VII Uncommissioned: Shorts From Award-Winning Photojournalists

November 12, 2012

This post was written by DOC NYC blogger Dalila-Johari Paul

Since 2001, the VII Photo Agency has represented photographers whose work is clearly born out of passion and telling prolific narratives through images. The VII UNCOMMISSIONED film program featured short films from eight world-renowned photographers from the agency. At the screening, DOC NYC’s artistic director Thom Powers explained how VII UNCOMMISSIONED had enriched this year’s line-up of the festival’s repertoire of documentaries focusing on photography.

The showcase opened with Ashley Gilbertson’s ON THE LINE, which captured the emotional turmoil of both call responders and war veterans at a help hotline in upstate New York.  The still image piece uses audio recordings to enhance the drama that unfolds when a vet calls and the responder’s task is to talk him back from the edge of suicide or other forms of violence.

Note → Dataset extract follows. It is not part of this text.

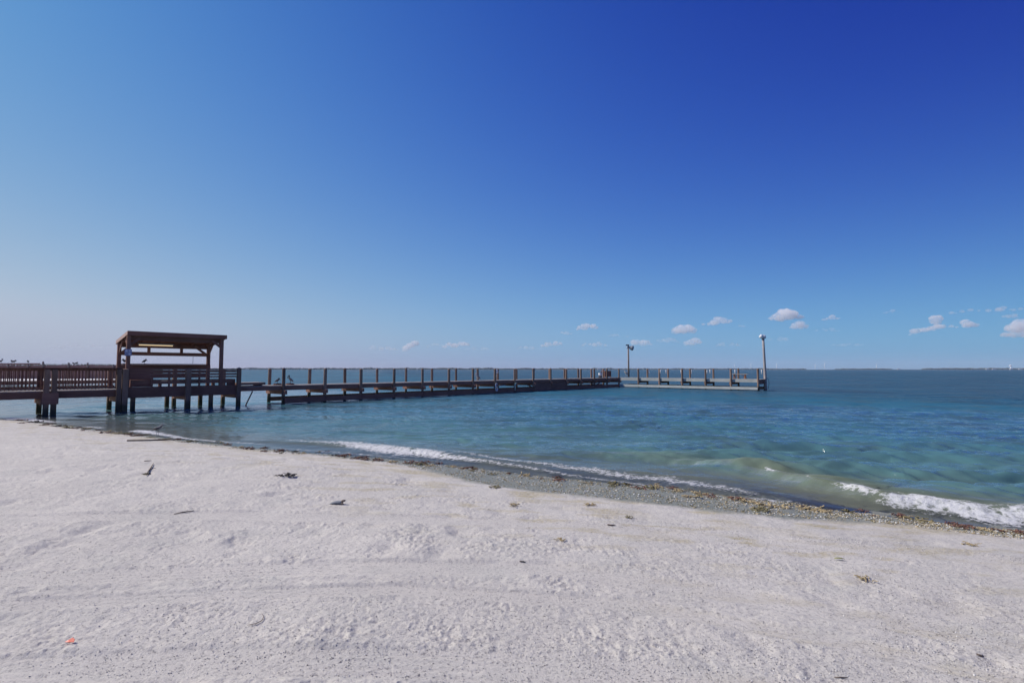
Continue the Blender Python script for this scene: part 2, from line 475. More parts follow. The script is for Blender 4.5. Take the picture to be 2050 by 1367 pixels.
foamline([(8, 836), (40, 838), (80, 842), (125, 846)], [.9, 1.0, .9, .3], [.28, .36, .3, .12], 340, .02)
foamline([(160, 852), (190, 855), (215, 858)], [.3, .6, .2], [.2, .2, .1], 345, .02)
foamline([(255, 860), (285, 862), (320, 868), (370, 877), (430, 882), (500, 886), (560, 890)], [.5, .95, .75, .7, .5, .35, .2], [.22, .3, .2, .14, .12, .1, .08], 350, .02)
foamline([(520, 893), (640, 902), (760, 911), (860, 921)], [.2, .35, .3, .2], [.10, .12, .12, .1], 355, .02)
foamline([(1430, 989), (1540, 1000), (1640, 1009)], [.3, .45, .2], [.10, .12, .08], 360, .02)
foamline([(1515, 932), (1535, 937), (1560, 944), (1590, 951)], [.5, .85, .75, .3], [.05, .07, .06, .04], 370, .1, .9, .8)
foamline([(1598, 953), (1622, 959), (1645, 964)], [.4, .75, .4], [.05, .06, .04], 380, .1, .9, .8)
foamline([(1652, 965), (1690, 974), (1720, 980), (1750, 987), (1790, 993)], [.5, .8, .85, .9, .6], [.06, .09, .10, .12, .10], 390, .1, 1.0, .8)
froll = foam * sstep(-.2, .4, fbm(X / .12, Y / .12, 91, 3))
H += .03 * np.clip(foam - .55, 0, 1) + .03 * np.clip(froll - .5, 0, 1)
# thin run-up film: let the sheet lap onto the sand
H += .012 * np.exp(-((SD) / .5) ** 2)
seabed = beach_profile(SD)
chop = (.22 + .78 * sstep(-13, 5, X + .25 * (Y - 20))) * (.7 + .5 * sstep(-.5, .6, fbm(X / 14, Y / 5, 67, 3)))
deep = sstep(-10, 45, X + .35 * Y - 12) * sstep(12, 60, RAD)
depth = np.clip(H * .6 - seabed, 0, 1.5) + (1.25 * deep + .4 * sstep(35, 75, RAD)) * sstep(.8, 1.5, -seabed)
crest = np.clip(bh * prof / .14, 0, 1)

def sea_material():
    T = NT('sea_water')
    v = T.coords()
    dep = T.n('Attribute', attribute_name='depth').outputs['Fac']
    fo = T.n('Attribute', attribute_name='foam').outputs['Fac']
    cr = T.n('Attribute', attribute_name='crest').outputs['Fac']
    patch = T.noise(T.coords((1.0, .62, 1), rot=(0, 0, R(-14))), .42, 6, .66)
    body = T.ramp(T.math('MULTIPLY', dep, .3, True), [(0.0, (.23, .235, .19)), (.035, (.19, .22, .175)), (.08, (.100, .20, .195)), (.19, (.064, .172, .215)), (.45, (.056, .165, .230)), (.58, (.034, .134, .205)), (.85, (.025, .088, .145)), (1.0, (.023, .082, .138))])
    body = T.mix(T.ramp(patch, [(.47, 0.0), (.64, .45)]), body, (.068, .098, .105))  # dark wave troughs painted into the body colour as streaks
    far_ripple_shade = T.noise(T.coords((1.0, .5, 1), rot=(0, 0, R(-8))), .065, 6, .68)
    body = T.mix(T.ramp(far_ripple_shade, [(.44, 0.0), (.60, .5)]), body, (.030, .052, .085))  # shading of distant ripples painted into the body colour
    body = T.mix(T.math('MULTIPLY', cr, .8, True), body, (.165, .185, .118))
    # ripples
    rot = (0, 0, R(-28))
    r1 = T.noise(T.coords((.55, 1.0, 1), rot=(0, 0, R(-16))), 1.25, 4, .6, .35)
    r2 = T.noise(T.coords((.5, 1.0, 1), rot=(0, 0, R(9))), 3.1, 4, .6, .3)
    r3 = T.noise(T.coords((1.0, .7, 1), rot=(0, 0, R(-14))), .5, 5, .62)
    hgt = T.math('ADD', T.math('ADD', T.math('MULTIPLY', r1, .21), T.math('MULTIPLY', r2, .10)), T.math('MULTIPLY', r3, .75))
    ch = T.n('Attribute', attribute_name='chop').outputs['Fac']
    r5 = T.noise(T.coords((.9, .75, 1), rot=(0, 0, R(-12))), .15, 3, .55)
    hgt = T.math('ADD', hgt, T.math('MULTIPLY', r5, 1.1))
    amp = T.math('MULTIPLY', T.math('MULTIPLY', hgt, ch), T.ramp(dep, [(0.0, .10), (.12, .45), (.5, 1.0)]))
    bp = T.n('Bump'); bp.inputs['Strength'].default_value = .8; bp.inputs['Distance'].default_value = 1.0
    T.link(T.math('MULTIPLY', amp, T.math('SUBTRACT', 1.0, T.math('MULTIPLY', cr, .55, True))), bp.inputs['Height'])
    dif = T.n('BsdfDiffuse'); T.link(body, dif.inputs['Color'])
    tra = T.n('BsdfTransparent'); tra.inputs['Color'].default_value = (.86, .9, .88, 1)
    alpha = T.math('SUBTRACT', 1.0, T.math('POWER', 2.718, T.math('MULTIPLY', dep, -9.0)), True)
    mx = T.n('MixShader'); T.link(alpha, mx.inputs[0]); T.link(tra.outputs[0], mx.inputs[1]); T.link(dif.outputs[0], mx.inputs[2])
    fr = T.n('Fresnel'); fr.inputs['IOR'].default_value = 1.33; T.link(bp.outputs[0], fr.inputs['Normal'])
    frs = T.math('MULTIPLY', fr.outputs[0], T.ramp(T.math('MULTIPLY', dep, .3333, True), [(0.0, .9), (.1, .9), (.4, .85), (.5, .75), (.62, .24), (1.0, .34)]))
    gl = T.n('BsdfGlossy'); T.link(T.math('ADD', T.ramp(dep, [(0.0, .16), (.25, .14), (.6, .075)]), T.math('MULTIPLY', T.math('MULTIPLY', cr, 3.0, True), .42)), gl.inputs['Roughness']); T.link(bp.outputs[0], gl.inputs['Normal'])
    gl.inputs['Color'].default_value = (1, 1, 1, 1)
    mg = T.n('MixShader'); T.link(T.math('MULTIPLY', frs, T.math('SUBTRACT', 1.0, T.math('MULTIPLY', T.math('MULTIPLY', cr, 2.5, True), .78))), mg.inputs[0]); T.link(mx.outputs[0], mg.inputs[1]); T.link(gl.outputs[0], mg.inputs[2])
    # foam
    fn = T.noise(v, 9.0, 6, .72, .4); fn2 = T.noise(v, 42, 3, .6)
    lace = T.n('TexVoronoi', feature='DISTANCE_TO_EDGE'); lace.inputs['Scale'].default_value = 8.0
    wv = T.n('VectorMath', operation='ADD'); T.link(v, wv.inputs[0])
    nz = T.n('TexNoise'); nz.inputs['Scale'].default_value = 7.0; T.link(v, nz.inputs['Vector']); 
    sc = T.n('VectorMath', operation='SCALE'); sc.inputs['Scale'].default_value = .25; T.link(nz.outputs['Color'], sc.inputs[0]); T.link(sc.outputs[0], wv.inputs[1])
    T.link(wv.outputs[0], lace.inputs['Vector'])
    lc = T.ramp(lace.outputs['Distance'], [(0.0, .32), (.25, 0.0)])
    fm = T.math('ADD', T.math('ADD', fo, T.math('MULTIPLY', T.math('SUBTRACT', fn, .5), 2.1)), T.math('ADD', lc, T.math('MULTIPLY', T.math('SUBTRACT', fn2, .5), .6)))
    mask = T.math('MULTIPLY', T.ramp(fm, [(.42, 0.0), (.72, .62), (1.0, .92)]), T.ramp(fo, [(.03, 0.0), (.16, 1.0)]))
    fd = T.n('BsdfDiffuse'); T.link(T.mix(fn2, (.56, .56, .57), (.70, .69, .69)), fd.inputs['Color'])
    fb = T.n('Bump'); fb.inputs['Strength'].default_value = .6; fb.inputs['Distance'].default_value = .04; T.link(fn, fb.inputs['Height']); T.link(fb.outputs[0], fd.inputs['Normal'])
    mf = T.n('MixShader'); T.link(mask, mf.inputs[0]); T.link(mg.outputs[0], mf.inputs[1]); T.link(fd.outputs[0], mf.inputs[2])
    T.link(mf.outputs[0], T.out.inputs[0])
    return T.m
keepq = (SD.reshape(-1)[Q] < 1.2).any(1)
sea = numpy_mesh('sea', np.stack([X, Y, H], -1).reshape(-1, 3), Q[keepq], sea_material(), {'depth': depth, 'foam': foam, 'crest': crest, 'chop': chop})
tag(sea, kind='structure')

# ------------------------------------------------------------------ pier geometry, in pier coordinates
# origin: first near-side piling past the gap; local x runs along the pier towards the lake end, local y to the far side
OX, OY = -14.33, 32.29
ANG = math.atan2(.743, .670)
UX, UY = math.cos(ANG), math.sin(ANG)
def pier_x(px, w):
    k = (px - 1025) / F
    return (k * (OY + UX * w) - OX + UY * w) / (UX - k * UY)
def pier_world(s, w, z):
    return Vector((OX + UX * s - UY * w, OY + UY * s + UX * w, z))
ZD = 1.15; WID = 2.2; BAY = 2.726; NB = 15; SC = BAY * NB
ZT = 2.25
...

Another responder asks a caller, “What are you doing with all those guns?”

Ed Kashi’s short PHOTOJOURNALISMS showcased the unique aesthetic of a still photographer delving into multimedia. Presented as a photo journal, Kashi explores the concept of “home” from the viewpoint of a conflict zone photographer dealing with being away from his family often. At one point in the film Kashi reflects, “I am dealing with image and experience fatigue.”

Throughout VII UNCOMMISSIONED, the photographers take the audience on a range of experiences. Stefano De Luigi explores blindness in BLANCO.  De Luigi set out to raise awareness about the lives of blind people around the world, but also to depict blindness as a complex experience that isn’t a uniform disability.

With films ranging from Seamus Murphy’s SYRIAN SPRING, which offers a peek into the beginning of the country’s escalating violence, to the narcissism and pressure of Scandinavian bodybuilders in Joachim Ladefoged’s black and white MIRROR, VII UNCOMMISSIONED captured the broad spectrum of documentary photography.

Dalila-Johari Paul is a freelance writer and editor currently working with New York-based  news website Women’s eNews.